Mi
amigo Jorge
El
sábado a las 2 de la mañana en punto, cae sobre el volante de su auto
que estaba conduciendo por una calle empedrada y mojada por la llovizna de
Buenos Aires. Su hijo lo acompañaba. En la Argentina, el país que
adoptaron sus padres y que lo vio crecer, humeaban las gomas quemadas y
retumbaba el batifondo de otro cacerolazo.
Mi
amigo Jorge se moría. Los esfuerzos de su hijo por reanimarlo fueron en
vano. Una pareja que volvía a su casa y lo conocía de su barrio, Flores,
avisó por teléfono a su amigo de toda una vida que vivía no lejos de
allí. La ambulancia finalmente partió, llevándose a toda sirena las
pocas esperanzas que quedaban de volver a verlo con vida.
Horas
antes yo cruzaba la ciudad de Buenos Aires, en mi coche, desviándome en
cada cruce donde los vecinos luchaban para resucitar sus esperanzas y
revivir los magros sueños que les fueron quedando luego de ver a su país,
que pasaba de infarto en infarto, convulsionar largamente en una dolorosa
agonía.
Jorge
era hijo de inmigrantes italianos. Su padre comenzó con el siglo su
carrera en “América”, en el barrio de Avellaneda, haciendo
changas de albañilería, pintura y descubriendo los secretos del alfabeto
con ayuda de una señora mayor, una clienta se diría ahora, a la que había
realizado unos arreglos en su casa. Años después ya con familia, trabajó
en Molinos Río de La Plata de donde salió para abrir una fonda de comida
a la que frecuentaban, mayoritariamente sus ex-compañeros de trabajo. Allí
se crió su hijo Jorge, mi amigo, entre los clientes de la fonda, los
libros del colegio y los animales de la huerta que poseían en el terreno
que había en los fondos. Una vida dura, de familia y de trabajo.
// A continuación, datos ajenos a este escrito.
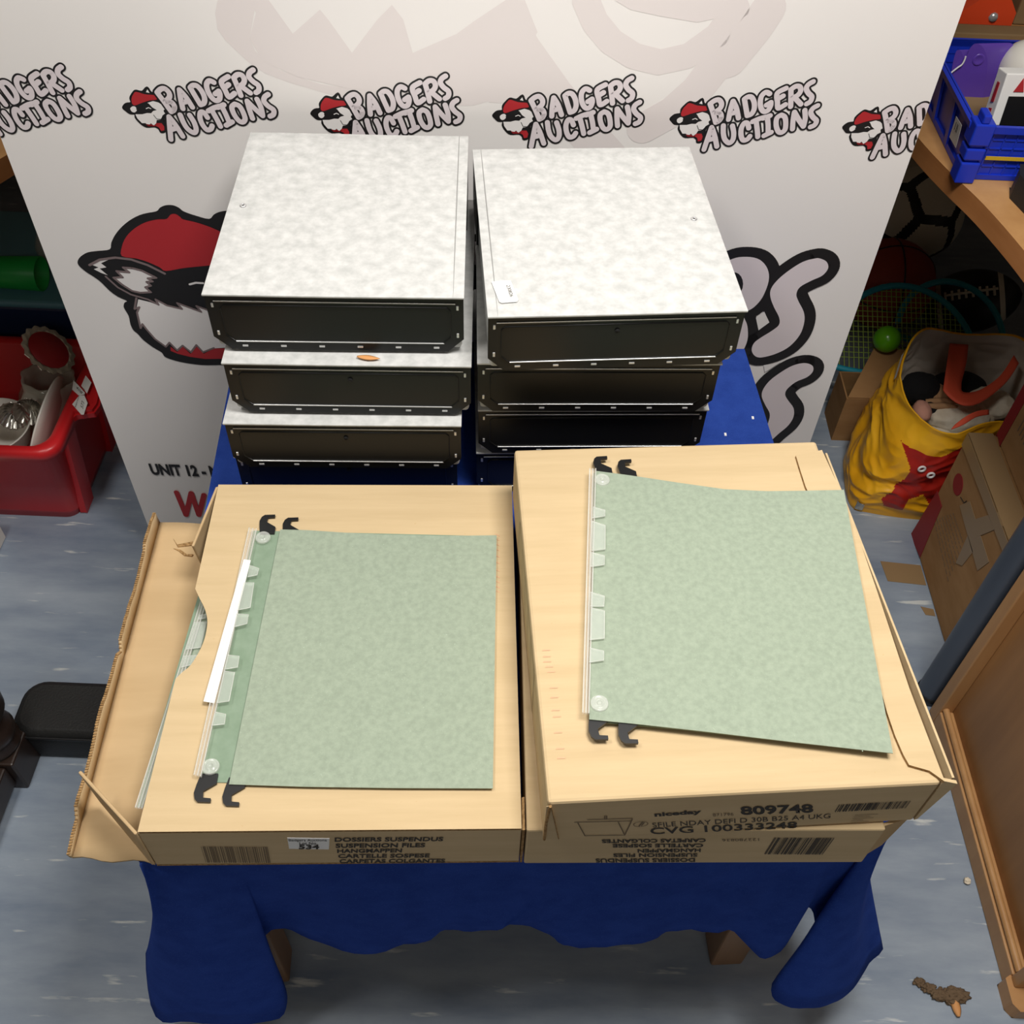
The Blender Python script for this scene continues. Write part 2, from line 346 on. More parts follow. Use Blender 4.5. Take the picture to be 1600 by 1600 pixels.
# the large emblem
mb=MB()
EX,EW=(-0.596,0.6335); ca,sa=5.72*math.cos(math.radians(-15.9)),5.72*math.sin(math.radians(-15.9))
T=lambda p:(p[0]*ca-p[1]*sa+EX,p[0]*sa+p[1]*ca+EW)
big=[(-0.5972,0.6337),(-0.591,0.6414),(-0.5795,0.6482),(-0.5646,0.6508),(-0.5492,0.6535),(-0.5445,0.6638),(-0.5355,0.6769),(-0.5228,0.6898),(-0.5076,0.7009),(-0.492,0.7082),(-0.4741,0.7124),(-0.4683,0.7178),(-0.4598,0.7215),(-0.4507,0.7216),(-0.4438,0.7179),(-0.4388,0.7127),(-0.4247,0.7068),(-0.4087,0.7023),(-0.4012,0.709),(-0.3911,0.7136),(-0.3773,0.7139),(-0.364,0.7017),(-0.3608,0.6837),(-0.349,0.6598),(-0.3333,0.6373),(-0.3139,0.6142),(-0.3034,0.5944),(-0.3088,0.5781),(-0.3295,0.5612),(-0.344,0.5419),(-0.3551,0.5136),(-0.3626,0.4868),(-0.3801,0.4637),(-0.4064,0.454),(-0.4418,0.4535),(-0.4683,0.4531),(-0.4938,0.4574),(-0.5102,0.4629),(-0.5194,0.4685),(-0.5219,0.4764),(-0.5325,0.4864),(-0.5431,0.4996),(-0.5481,0.5106),(-0.5525,0.517),(-0.554,0.5278),(-0.5527,0.5428),(-0.5556,0.5574),(-0.5526,0.5658),(-0.5485,0.569),(-0.559,0.576),(-0.5678,0.586),(-0.5754,0.5999),(-0.5827,0.6087),(-0.5915,0.6173),(-0.5976,0.6269)]
mb.flat(smooth(big,3,True),-.0006,0)
mb.flat([(-0.5319,0.5723),(-0.5166,0.5674),(-0.5061,0.5624),(-0.5079,0.5727),(-0.4945,0.5626),(-0.482,0.5587),(-0.475,0.5567),(-0.4794,0.567),(-0.4653,0.5589),(-0.4492,0.5519),(-0.4538,0.5622),(-0.4425,0.5562),(-0.4233,0.5512),(-0.3897,0.5518),(-0.3926,0.5828),(-0.3987,0.6128),(-0.3771,0.6249),(-0.3484,0.6017),(-0.3216,0.582),(-0.3475,0.5525),(-0.3609,0.5201),(-0.3827,0.491),(-0.4179,0.4882),(-0.4444,0.4855),(-0.4615,0.4785),(-0.4683,0.4919),(-0.4789,0.4782),(-0.4884,0.4905),(-0.4982,0.4813),(-0.5062,0.4958),(-0.5132,0.4878),(-0.5254,0.5021),(-0.5332,0.5195),(-0.5367,0.5292),(-0.5411,0.5216),(-0.5393,0.5493),(-0.5336,0.5589),(-0.5386,0.5556)],-.0009,3)
mb.flat(smooth([(-0.536,0.6433),(-0.5318,0.6585),(-0.5224,0.6735),(-0.5082,0.6865),(-0.492,0.6958),(-0.4754,0.7005),(-0.4637,0.7013),(-0.4568,0.708),(-0.4504,0.709),(-0.4452,0.7047),(-0.4421,0.7011),(-0.4239,0.6961),(-0.4011,0.6857),(-0.3819,0.6704),(-0.3716,0.6575),(-0.3706,0.6443),(-0.3916,0.6344),(-0.4246,0.6299),(-0.4576,0.6255),(-0.483,0.6202),(-0.4897,0.6259),(-0.5037,0.6343),(-0.5183,0.6398)],3,True),-.0009,2)
mb.flat([(-0.5389,0.6251),(-0.527,0.6243),(-0.5151,0.6206),(-0.4985,0.6091),(-0.5101,0.6079),(-0.5048,0.6031),(-0.5132,0.6019),(-0.5089,0.596),(-0.517,0.5929),(-0.5116,0.5849),(-0.5258,0.5836),(-0.5366,0.5865),(-0.5471,0.5964),(-0.5562,0.6081),(-0.5437,0.6093),(-0.5493,0.619),(-0.5328,0.6174)],-.0009,3)
mb.flat([(-0.581,0.6292),(-0.5721,0.6351),(-0.5548,0.6373),(-0.5668,0.6313),(-0.5614,0.6247),(-0.5708,0.6226),(-0.5632,0.612),(-0.5711,0.6157),(-0.5791,0.6215),(-0.5719,0.6245)],-.0009,3)
mb.flat([(-0.5063,0.4879),(-0.499,0.4779),(-0.4889,0.4882),(-0.4805,0.4748),(-0.4679,0.4892),(-0.4613,0.4751),(-0.4444,0.4855),(-0.4183,0.4859),(-0.3835,0.4865),(-0.3741,0.4798),(-0.3863,0.4694),(-0.4218,0.4665),(-0.4606,0.4652),(-0.4826,0.469),(-0.4988,0.4745),(-0.508,0.48)],-.0009,2)
for s,r in (([(-0.5828,0.6282),(-0.5668,0.6371),(-0.5451,0.6409),(-0.5251,0.6382),(-0.5049,0.6295),(-0.4855,0.6162)],.0018),([(-0.5662,0.6099),(-0.5547,0.5922),(-0.5398,0.5804),(-0.5186,0.5725),(-0.5059,0.5635),(-0.5079,0.5727),(-0.4945,0.5626),(-0.475,0.5567),(-0.4794,0.567),(-0.4492,0.5519),(-0.4538,0.5622),(-0.4393,0.5552)],.0014),
  ([(-0.5339,0.5743),(-0.5411,0.5556),(-0.5336,0.5589),(-0.5393,0.5493),(-0.5411,0.5216),(-0.5367,0.5292),(-0.5332,0.5195),(-0.5254,0.5021),(-0.5132,0.4878),(-0.5062,0.4958),(-0.4982,0.4813),(-0.4884,0.4905),(-0.4789,0.4782),(-0.4683,0.4919),(-0.4615,0.4785),(-0.4442,0.4867)],.0014),
  ([(-0.5389,0.6251),(-0.527,0.6243),(-0.5151,0.6206),(-0.4985,0.6091),(-0.5101,0.6079),(-0.5048,0.6031),(-0.5132,0.6019),(-0.5089,0.596),(-0.517,0.5929),(-0.5116,0.5849),(-0.5258,0.5836),(-0.5366,0.5865),(-0.5471,0.5964),(-0.5562,0.6081),(-0.5437,0.6093),(-0.5493,0.619),(-0.5328,0.6174),(-0.5389,0.6251)],.0016)):
    mb.stroke(s,r,-.0012,4)
mb.stroke([(-0.4552,0.5989),(-0.4465,0.6017),(-0.4368,0.6012)],.0016,-.0012,3)
mb.flat([(-0.3155,0.6023),(-0.3034,0.5944),(-0.3122,0.578),(-0.3269,0.5798)],-.0012,0)
mb.build('emblem_print',PM,ban)
mb=MB()
wordmark(mb,T,.0182,.0300,-.0008,skip=(5,6,14))
# R, S and S as they show beside the boxes
def letter(fill,holes=()):
    F=smooth(fill,4,True); mb.flat(F,-.00115,1)
    for h in holes: mb.flat(h,-.00125,0)
    mb.stroke(F+[F[0]],.0158,-.00105,0)
letter([(0.2711,0.6376),(0.2839,0.653),(0.3028,0.6568),(0.3214,0.6525),(0.3355,0.6376),(0.3413,0.6174),(0.3387,0.5905),(0.3302,0.5728),(0.3184,0.5599),(0.3277,0.5394),(0.3331,0.5129),(0.3285,0.4884),(0.3162,0.4854),(0.3025,0.5125),(0.2883,0.5439),(0.2714,0.5918)],[el((0.2931,0.6099),.014,.022,.2)])
letter([(0.3955,0.6556),(0.3811,0.6501),(0.3664,0.6369),(0.3541,0.6212),(0.3476,0.6054),(0.3498,0.5907),(0.3588,0.5733),(0.37,0.5556),(0.373,0.5427),(0.366,0.5321),(0.3521,0.5186),(0.3438,0.5077),(0.3434,0.4941),(0.351,0.4832),(0.3622,0.4811),(0.382,0.4892),(0.398,0.5031),(0.4077,0.5248),(0.4082,0.5485),(0.4027,0.5664),(0.3912,0.5839),(0.3852,0.5962),(0.3873,0.6085),(0.4006,0.6196),(0.4135,0.6282),(0.4183,0.6402),(0.4135,0.6506),(0.4033,0.6558)])
letter([(0.4273,0.471),(0.4112,0.4659),(0.3967,0.4529),(0.3831,0.4354),(0.377,0.4177),(0.378,0.4028),(0.3875,0.3848),(0.3984,0.3665),(0.4002,0.3477),(0.3982,0.3252),(0.3993,0.309),(0.4117,0.3058),(0.4221,0.3223),(0.4338,0.3418),(0.4374,0.3608),(0.4329,0.3793),(0.4214,0.3944),(0.4137,0.4063),(0.4136,0.4182),(0.4234,0.4331),(0.4385,0.4435),(0.4444,0.4551),(0.4404,0.4664)])
mb.flat([(0.3465,0.5655),(0.358,0.5464),(0.3455,0.5318),(0.3369,0.5543)],-.0013,3)
mb.flat([(0.3672,0.4661),(0.382,0.4697),(0.393,0.4741),(0.3781,0.4583),(0.3719,0.4525)],-.0013,3)
mb.build('wordmark_print',PM,ban)
# faint watermark across the top
mb=MB()
mb.flat(smooth([(-0.3454,0.9775),(-0.3245,0.978),(-0.3041,0.975),(-0.3175,0.9364),(-0.3036,0.9112),(-0.2695,0.8932),(-0.2153,0.8809),(-0.1587,0.8917),(-0.1245,0.9112),(-0.1019,0.9337),(-0.0304,0.9843),(-0.0164,0.9846),(-0.0009,0.9502),(0.0385,0.8995),(0.0675,0.8651),(0.0102,0.8679),(-0.0392,0.8708),(-0.0657,0.8624),(-0.1226,0.8613),(-0.1981,0.8637),(-0.2529,0.8782),(-0.3059,0.8962),(-0.3344,0.9216),(-0.3514,0.9463)],2,True),-.0001)
mb.flat([(-0.0164,0.9846),(0.0067,0.9432),(0.0465,0.892),(0.0884,0.8453),(0.1281,0.8042),(0.1162,0.804),(0.0647,0.803),(0.0349,0.8361),(0.0027,0.8638),(-0.0467,0.8667),(-0.1349,0.9239),(-0.0799,0.9485)],-.00013)
mb.flat([(-0.3175,0.9364),(-0.3058,0.9647),(-0.3105,0.9783),(-0.2896,0.9787),(-0.2683,0.9428),(-0.2349,0.9697),(-0.2272,0.9595),(-0.204,0.9225),(-0.1722,0.9606),(-0.1553,0.9765),(-0.1438,0.9612),(-0.1349,0.9239),(-0.0799,0.9485),(-0.0304,0.9843),(-0.0093,0.9848),(0.0063,0.9503),(-0.0282,0.8866),(-0.1035,0.8695),(-0.2153,0.8809),(-0.2695,0.8932),(-0.3072,0.9112)],-.00016)
mb.stroke([(0.0575,0.9862),(0.0702,0.9623),(0.0903,0.9413),(0.1177,0.9255),(0.1481,0.9187),(0.1802,0.9268),(0.2091,0.951),(0.2253,0.9795)],.015,-.00019)
mb.stroke([(0.1397,0.8381),(0.1717,0.8591),(0.1978,0.8873),(0.215,0.9182),(0.2291,0.9222),(0.2511,0.959),(0.2609,0.9803)],.02,-.00022)
mb.flat([(0.0892,0.9869),(0.2163,0.9896),(0.216,0.9724),(0.1849,0.9647),(0.1409,0.9708),(0.108,0.977)],-.00025)
o=mb.build('watermark_print',BFAINT,ban)
def T2(px): return (px[0],-.0016,px[1])
a=(-0.5982,0.2139); b=(-0.4867,0.209); c=(-0.5896,0.2416)
text('UNIT 12 - N',T2(a),(b[0]-a[0],0,b[1]-a[1]),(0,0,c[1]-a[1]),BBLK,ban,'address_print',bold=.045)
mb=MB()
Wp=[(-0.5677,0.1715),(-0.5644,0.1118),(-0.5433,0.1701),(-0.5423,0.1121),(-0.5228,0.1655)]
for a,b in zip(Wp,Wp[1:]): mb.stroke([a,b],.0045,-.0016)
mb.stroke([(-0.5046,0.1706),(-0.4985,0.169)],.0045,-.0016)
mb.build('slogan_print',BRED,ban)
# ---------------------------------------------------------------- table and cloth
TF=Vector((-.3232,.3532,0)); TX=Vector((.9964,.0847,0)); TY=Vector((-.0847,.9964,0)); TWD=.6965; TDP=.692
def TP(a,b,z): return TF+TX*a+TY*b+Vector((0,0,z))
tb=thing('side_table','small square brown wooden table standing under the blue cloth','table',tuple(TF+TX*TWD/2+TY*TDP/2),4.86)
mb=MB(); mb.hexa([TP(a,b,z) for z in (.522,.5465) for a,b in ((.004,.004),(TWD-.004,.004),(TWD-.004,TDP-.004),(.004,TDP-.004))]); mb.build('tabletop',TLEG,tb,bevel=.004,world=True)
for a,b in ((.01,.05),(TWD-.068,.045),(.01,TDP-.08),(TWD-.068,TDP-.08)):
    mb=MB(); mb.hexa([TP(a+x,b+y,z) for z in (0,.522) for x,y in ((0,0),(.044,0),(.044,.044),(0,.044))]); mb.build('leg',TLEG,tb,bevel=.003,world=True)
mb=MB()
for p,q in (((.05,.06),(TWD-.06,.075)),((.05,TDP-.07),(TWD-.06,TDP-.055)),((.02,.09),(.035,TDP-.08)),((TWD-.045,.09),(TWD-.03,TDP-.08))):
    mb.hexa([TP(x,y,z) for z in (.45,.522) for x,y in ((p[0],p[1]),(q[0],p[1]),(q[0],q[1]),(p[0],q[1]))])
mb.build('apron',TLEG,tb,world=True)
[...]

Este,
luego de terminar el colegio secundario, con el título de maestro mayor
de obra olvidado dentro de algún libro de su biblioteca, comenzó, a su
vez, su propio proyecto laboral. Su padre ya no estaba desde que el tenía
16 años y Jorge lamentaría, más tarde, que no pudo llegar a verlo, ya
hombre, siguiendo el camino para el que lo había formado.
En
el cruce del Cid Campeador me detuve frente a un grupo de personas que
agitando llaveros, exigiendo sus ahorros, pidiendo trabajo, justicia,
reclamaban por otro país. Viejos, muchachos, padres con sus hijos,
obreros, comerciantes, desocupados, todos juntos, en esa pesada noche de
verano trataban de torcer un destino que parece grabado a fuego, en algún
lugar del infierno, para cada uno.
Jorge
comenzó, como su padre, haciendo reparaciones, trabajos de albañilería,
pintura y más tarde como gasista matriculado. Luchando y a fuerza de
muchas privaciones formó su propia familia a la que dedicó su vida en
asegurarles un pasar libre de privaciones. Amigo del ahorro, prudente,
medido, veinte años antes de aquel fatídico sábado a la madrugada entró
a trabajar como profesor de térmica en la ORT, uno de los secundarios técnicos
más prestigiosos del país. Y ese mismo año, cumplidos sus 56, había
terminado en la facultad (mientras trabajaba, por supuesto) esa carrera de
especialización que aseguraba le permitiría progresar en lo suyo de
acuerdo a la línea de vida que se había trazado.
En
Juan B. Justo y Av. San Martín la niebla provocada por el humo de los
neumáticos quemados era densa. Las ruidosas figuras que se movían
dentro, parecían espectros. Tal vez el fúnebre presagio de un futuro sin
futuro, de un mundo del que ya una parte no existe, y en el cual parece
ser que sobramos todos.
Mi
amigo Jorge gustaba, frente a un cafecito, de conversar, discutir de política,
arreglar el país, proponer candidatos, acercar soluciones. Tenía las
ideas sólidas y particulares de aquel que las forjó a fuerza de golpes,
luchando en la vida con mucho esfuerzo y, por otra parte, la delicadeza de
quien admira el poder de la razón y el argumento como medio de comunicación.
Mi
país y mi amigo Jorge ya se fueron. Nos dejaron solos a todos aquellos
que los queríamos. Sus principios, que alguna vez nos hicieron grandes ya
no están. Sus enemigos, aquellos que les producían rechazo y desagrado,
dan vuelta entre nosotros con sus sonrisas solícitas y sus ojos de zorro.
A
mi amigo Jorge, en compañía de su familia y amigos, lo sepultaron en
Chacarita en la despejada mañana del día siguiente. El entierro de
nuestro país lo venimos haciendo, entre todos,
aunque no lo sepamos, ya desde hace años, todos los días.